Physical Rendering, Drawing Machines and Driving Forces
#078 Creative Coding / Generative Arts Weekly
Nothing kills creativity faster than a wall. -Eric Weiner
First off thank you for continually finding this newsletter interesting! I continue to see growth and I greatly appreciate it! Also thank you so much for the continued support.
Creation and Letting Go
Part of the process of being an artist or creator, is letting go of one self.
Many times figuratively, sometimes literally. Like Piero Manzoni' Canned Excrement or Andy Warhol's Oxidation Paints.
To let go as an artist is giving oneself a way to take in my surroundings, culture, history, intent. Like a child that gives way to his imagination. This thread of conscious "loosing oneself" becomes the process of generating a treasure map.. one's own journey.
This stream can also be a bit like chewing cud.. when a cow eats grass, they will rechew their food as part of their digestive system. It can be
a slow.......... and tedious....ly methodi.......cal mar.......................ch.
It is the influences, life circumstance, experiences that make up the "tones" and characteristics as their raw materials which shape into the creative work of an individual. These materials provide the foundation of using skills and explorations to synthesize and concentrate this journey into a medium in which they can express themselves.
Now back to the map...it isn't a map that leads to a prize (fame, money, prestige), but it is a journey.
It's the journey to reinterpret, struggle, through a process of finding the pinnacles where their intent resounds with the material in which they work.

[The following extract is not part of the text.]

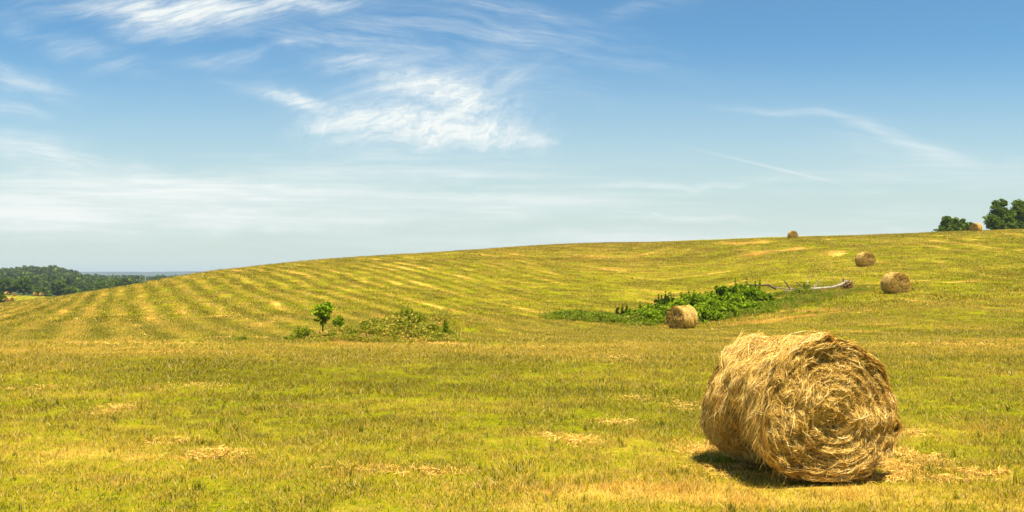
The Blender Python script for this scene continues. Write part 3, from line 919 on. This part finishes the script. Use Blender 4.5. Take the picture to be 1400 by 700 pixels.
def clumps(n_cl, cx, size, per, leaf, flat=0.8, shell=0.6, rs=None, seed=1):
    """clumps of leaves filling an ellipsoid; returns leaves and clump centres"""
    r = np.random.default_rng(seed)
    size = np.asarray(size, float)
    d = norm(r.normal(0, 1, (n_cl, 3)))
    rad_ = (shell + (1 - shell) * r.random(n_cl)) * (0.82 + 0.36 * r.random(n_cl))
    cc = np.asarray(cx) + d * rad_[:, None] * size
    cs = (rs or 0.28) * size.mean() * (0.6 + 0.8 * r.random(n_cl))
    tint = r.normal(0, 0.16, n_cl)
    k = np.repeat(np.arange(n_cl), per)
    u = norm(r.normal(0, 1, (len(k), 3))) * (r.random(len(k)) ** 0.45)[:, None]
    P = cc[k] + u * cs[k][:, None] * np.array([1, 1, flat])
    rn = np.clip(r.random(len(k)) * 0.75 + 0.12 + tint[k], 0, 1)
    return leaf_quads(P, leaf, 0.5, r, rn), cc


def make_tree(name, loc, w, h, seed, mat, leaf, n_cl=60, per=60, trunk_h=0.3, label='', cat='tree', group=None, lobes=None, barkm=None, shell=0.55):
    root = empty(name, loc)
    r = np.random.default_rng(seed)
    lobes = lobes or [(0, 0, (trunk_h + 1) / 2, 1.0, (1 - trunk_h) / 2)]
    parts, cents = [], []
    for k, (lx, ly, lz, lw, lh) in enumerate(lobes):
        lf, cc = clumps(max(4, int(n_cl * lw)), (lx * w / 2, ly * w / 2, lz * h), (w / 2 * lw, w / 2 * lw, h * lh), per, leaf, seed=seed * 13 + k, shell=shell, rs=0.25)
        parts.append(lf); cents.append(cc)
    cents = np.concatenate(cents)
    v, f, q = merge(parts)
    link('crown', mesh_np('crown', v, f, q), mat, root)
    tr = h * 0.028 + 0.02
    zt = h * 0.75
    pts_ = [(0, 0, -0.3), (0.01 * h, 0, zt * .3), (-0.012 * h, .01 * h, zt * .6), (0.01 * h, 0, zt)]
    tp = [tube(pts_, [tr * 1.3, tr, tr * .7, tr * .25], 8, jitter=.15)]
    for c in cents[r.permutation(len(cents))[:16]]:
        z0 = zt * (0.25 + 0.6 * r.random())
        s0 = np.array([0, 0, z0]); m_ = (s0 + c) / 2 + np.array([0, 0, 0.06 * h * (r.random() - .3)])
        tp.append(tube([s0, m_, c], [tr * .45, tr * .3, tr * .08], 5))
    v, f, q = merge(tp)
    link('trunk', mesh_np('trunk', v, f, q, smooth=True), barkm or M_BARK, root)
    tag(root, label, cat, group)
    return root


# trees on the right skyline
GR = 'trees beyond the right skyline'
def sky_tree(px, d, toprow, w, h, seed, label, **kw):
    x = (px - 700) / FPX * d
    z = EYE - (toprow - HOR) / FPX * d - h
    return make_tree('broadleaf_tree', (x, d, z), w, h, seed, M_TREELEAF, kw.pop('leaf', 0.17), label=label, group=GR, **kw)

sky_tree(1368, 182, 272, 5.6, 7.0, 3, 'tall dark broadleaf tree on the right skyline, just right of the crest bale', n_cl=85, per=62, trunk_h=.1,
         lobes=[(0, 0, .72, .62, .26), (-.25, 0, .42, .85, .30), (.3, .1, .5, .75, .32), (.1, 0, .25, .95, .22), (.12, 0, .90, .3, .10)])
sky_tree(1397, 184, 271, 5.8, 7.2, 4, 'tall dark broadleaf tree cut by the right edge of the picture', n_cl=85, per=62, trunk_h=.1,
         lobes=[(0, 0, .75, .65, .24), (-.3, 0, .5, .7, .30), (.3, .1, .45, .8, .32), (-.05, 0, .25, .95, .22)])
sky_tree(1300, 176, 294, 4.6, 4.2, 5, 'low rounded dark tree on the skyline left of the crest bale', n_cl=70, per=60, trunk_h=.1,
         lobes=[(-.25, 0, .72, .5, .27), (.15, 0, .62, .6, .28), (.0, 0, .35, 1.0, .3)])
sky_tree(1320, 178, 298, 3.6, 3.7, 6, 'low bushy tree directly behind the crest bale at right', n_cl=50, per=60, trunk_h=.1,
         lobes=[(-.3, 0, .68, .55, .25), (.25, 0, .5, .7, .3), (0, 0, .3, .9, .28)])
sky_tree(1280, 172, 312, 1.3, 1.8, 8, 'small shrub at the left foot of the low skyline tree', n_cl=16, per=40, trunk_h=.1, leaf=.13)

# the left treeline beyond the second field
GL = 'trees along the edge of the far field'
def line_tree(px, d, toprow, w, h, seed, label, mat=None, **kw):
    x = (px - 700) / FPX * d
    z = EYE - (toprow - HOR) / FPX * d - h
    return make_tree('broadleaf_tree', (x, d, z), w, h, seed, mat or M_TREELEAF, kw.pop('leaf', 0.42), label=label, group=GL, **kw)

M_YLEAF = leafy('light_tree_leaves', [(0.0, (0.04, 0.075, 0.010)), (0.6, (0.10, 0.16, 0.018)), (1.0, (0.19, 0.25, 0.03))], 0.3)
line_tree(12, 425, 381, 8.5, 9.5, 61, 'bright green broad tree at the far left edge beyond the far field', M_YLEAF, n_cl=60, per=42)
line_tree(-12, 420, 379, 9, 10, 62, 'bright green tree cut by the left picture edge', M_YLEAF, n_cl=50, per=42)
line_tree(33, 418, 380, 7.0, 10, 63, 'dark almost black green tree, right of the bright green tree at far left', M_DARKLEAF, n_cl=60, per=45)
line_tree(52, 432, 392, 5.5, 6.5, 64, 'low green tree right of the dark tree at far left', None, n_cl=36, per=40)
line_tree(63, 436, 394, 5.0, 6.0, 65, 'low rounded tree between the dark tree and the taller mid green tree', None, n_cl=36, per=40)
line_tree(80, 428, 384.5, 7.6, 9.5, 66, 'mid green pointed tree in the middle of the far treeline', M_YLEAF, n_cl=60, per=42)
line_tree(97, 430, 390, 8.0, 8.0, 67, 'wide mid green tree right of the pointed one in the far treeline', None, n_cl=55, per=42)
line_tree(112, 470, 395, 6.0, 6.0, 68, 'small dark tree near the right end of the far treeline', M_DARKLEAF, n_cl=36, per=40)
line_tree(121, 480, 394, 6.0, 6.5, 69, 'small dark tree where the far treeline meets the hill shoulder', M_DARKLEAF, n_cl=36, per=40)
line_tree(141, 470, 383.5, 10, 12, 70, 'broad green tree rising just behind the hill shoulder', None, n_cl=70, per=42)
line_tree(158, 475, 381.5, 9, 12, 71, 'pale green tree behind the hill shoulder, left of the pylon', M_YLEAF, n_cl=60, per=42)
x, y, z = spot(0.5, 205)
make_tree('dark_bush', (x - .2, y, z - .4), 2.3, 3.6, 72, M_DARKLEAF, 0.14, n_cl=40, per=50, trunk_h=.05, label='nearly black bush cut by the left edge, in front of the far field', cat='bush')

# far woods: one mass
def crown_proto(seed, conifer=False):
    lf, cc = clumps(26, (0, 0, 6.0), (4.6, 4.6, 4.6), 26, 0.95, seed=seed, shell=.45, rs=.36)
    return lf
wprot = [crown_proto(900 + k) for k in range(6)]
n = 5200
px = rng.random(n) * 1000 - 330
d = 500 + 1000 * rng.random(n) ** 0.8
x = (px - 700) / FPX * d
zz = height(x, d)
ok = (px < 420)
x, y, zz = x[ok], d[ok], zz[ok]
pts = np.stack([x, y, zz - 0.5], -1)
M_WOODS = leafy('wood_leaves', [(0.0, (0.035, 0.065, 0.012)), (0.5, (0.08, 0.125, 0.018)), (1.0, (0.18, 0.22, 0.03))], 0.2, patch=0.035)
wo_ = scatter('far_woods', wprot, pts, rng.integers(0, 6, len(x)), (0.62 + 0.7 * rng.random(len(x)) ** 1.5) * np.clip(y / 900.0, .74, 1.0), rng.random(len(x)) * 6.28, np.zeros(len(x)), M_WOODS)
tag(wo_, 'dark blue green wood covering the low hills at far left', 'woods', kind='stuff')

# pylon in front of the far woods
x, y = (199 - 700) / FPX * 520, 520.0
pz = float(height(x, y))
py = empty('power_pylon', (x, y, pz))
tag(py, 'thin pale power pylon with drooping arms in front of the far woods', 'pylon')
top = EYE + (HOR - 371) / FPX * 520 - pz
legs = []
wB = 0.55
for sx in (-1, 1):
    for sy in (-1, 1):
        legs.append(tube([(sx * wB, sy * wB, 0), (sx * .28, sy * .28, top * .75), (sx * .05, sy * .05, top)], [.035, .03, .02], 4))
v, f, q = merge(legs); link('mast', mesh_np('mast', v, f, q), M_STEEL, py)
br = []
for k in range(9):
    z0, z1 = top * k / 9, top * (k + 1) / 9
    w0, w1 = (1 - z0 / top) * (wB - .1) + .1, (1 - z1 / top) * (wB - .1) + .1
    for sy in (-1, 1):
        br.append(tube([(-w0, sy * w0, z0), (w1, sy * w1, z1)], [.03, .03], 4)); br.append(tube([(w0, sy * w0, z0), (-w1, sy * w1, z1)], [.03, .03], 4))
v, f, q = merge(br); link('bracing', mesh_np('bracing', v, f, q), M_STEEL, py)
for zf, Lr in ((.74, 3.0), (.58, 7.0)):
    for sx in (-1, 1):
        if zf < .6 and sx == 1: Lx = 3.0
        else: Lx = Lr
        zc = top * zf
        v, f, q = merge([tube([(0, 0, zc), (sx * Lx * .6, 0, zc - .1), (sx * Lx, 0, zc + .9)], [.07, .06, .04], 5), tube([(0, 0, zc + .7), (sx * Lx * .6, 0, zc - .1)], [.04, .04], 4)])
        link('cross_arm', mesh_np('cross_arm', v, f, q), M_STEEL, py)

# ------------------------------------------------------------------ bramble thicket round the fallen tree
GBR = 'green bushes of the bramble thicket'
def bush(px, d, w, h, seed, label, mat=None, leaf=0.085, n_cl=36, per=55, name='bramble_bush', lobes=None, depth=None, group=GBR, cat='bush', shell=.45, tint=0.0, spikes=0):
    x, y, z = spot(px, d)
    if name == 'bramble_bush': h, w = h * 1.28, w * 1.08
    root = empty(name, (x, y, z - .05))
    r = np.random.default_rng(seed)
    depth = depth or w * .7
    lobes = lobes or [(0, .42, 1.0, .52), (-.4, .30, .6, .4), (.42, .30, .6, .4), (.1, .62, .5, .36)]
    parts, cents = [], []
    for k, (lx, lz, lw, lh) in enumerate(lobes):
        lf, cc = clumps(max(5, int(n_cl * lw)), (lx * w / 2, r.normal(0, .15) * depth, lz * h), (w / 2 * lw, depth / 2 * lw, h * lh * .9), per, leaf, seed=seed * 17 + k, shell=shell, rs=.30)
        parts.append(lf); cents.append(cc)
    if spikes:
        K = 4; T = np.linspace(0, 1, 6)
        for _ in range(spikes):
            a_ = r.random() * 6.28; q_ = r.random() ** .5 * .4 * w
            b0 = np.array([q_ * math.cos(a_), q_ * math.sin(a_) * .6, h * (.35 + .25 * r.random())]); tp_ = b0 + np.array([.1 * q_ * math.cos(a_), 0, h * (.35 + .25 * r.random())])
            c_ = np.repeat(b0[None] + (tp_ - b0)[None] * T[:, None], 26, 0); c_ = c_ + r.normal(0, .07, c_.shape) * np.repeat(1.15 - T, 26)[:, None]
            parts.append(leaf_quads(c_, leaf * .8, .2, r))
    v, f, q = merge(parts); v[:, 2] = np.maximum(v[:, 2], -0.15)
    q = np.clip(q + tint, 0, 1)
    link('leaves', mesh_np('leaves', v, f, q), mat or M_BRAMBLE, root)
    cents = np.concatenate(cents)
    st = []
    for c in cents[r.permutation(len(cents))[:22]]:
        b0 = np.array([c[0] * .3, c[1] * .3, -0.1]); m_ = (b0 + c) / 2 + np.array([0, 0, .15 * h])
        st.append(tube([b0, m_, c], [.016, .012, .005], 4))
    v, f, q = merge(st)
    link('stems', mesh_np('stems', v, f, q), M_BARK, root)
    tag(root, label, cat, group)
    return root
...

An artist's output can sometimes be a bottle of angel's tears.
Letting go of oneself is the process of letting "driving forces" create.
Yet there are greater hinderances..
Having the burden of "pleasing" people with your creation can become a powerful deterrent.
Now I'm not saying that when hired for a specific job, one should be in the business of pleasing people.
But when it comes to art.
The art must go on.
Personal Note:
I was able to spend a couple days in Berlin and geek out with a bunch of artists and generative enthusiasts.
It was an experience worth cherishing.
The event was hosted by Herbert Franke’s estate and wonderful partner Susanne in which she dreamt of a way to engage and celebrate the history of 60+ years of artists / scientists / engineers interested in algorithmic art.
Herbert W. Franke (1927-2022), who was born in Vienna and studied physics there, had a significant influence on literature, art and science. As an artist, he began with experimental photography in the early 1950s and later focussed on computer-generated works of art. Illuminating the Invisible is dedicated exclusively to Franke's artistic oeuvre and shows a curated selection of his most important works based on his periods of activity: Generative Photography, Computer Systems, Math Art and PC Works. Link
Over the two days individuals from these generations presented on early technical challenges and an homage to the appreciation of this question, how does art and science meet.
I’m still digesting from the week and will post more about it in a future newsletter.
Hope all is well!
Many wishes!
Chris Ried
Tutorials & Articles
Images that Sound:Composing Images and Sounds on a Single Canvas
Spectrograms are 2D representations of sound that look very different from the images found in our visual world. And natural images, when played as spectrograms, make unnatural sounds. In this paper, we show that it is possible to synthesize spectrograms that simultaneously look like natural images and sound like natural audio. We call these spectrograms images that sound. Our approach is simple and zero-shot, and it leverages pre-trained text-to-image and text-to-spectrogram diffusion models that operate in a shared latent space. During the reverse process, we denoise noisy latents with both the audio and image diffusion models in parallel, resulting in a sample that is likely under both models. Through quantitative evaluations and perceptual studies, we find that our method successfully generates spectrograms that align with a desired audio prompt while also taking the visual appearance of a desired image prompt.
This again is really interesting way to encrypt data and can be interesting to eventually plug into an artistic practice on how one might embed information and experience it in a different way.
Grasshopper for Beginners - Full 2024 Course
Grasshopper is a plugin built into Rhino3D popular among architects to generate parametric like structures. This is a node based programming and Geometric Nodes in Blender are on its way to have the functionality that Grasshopper does but it’s worth learning if you have any interest in 3D rendering and node based programming.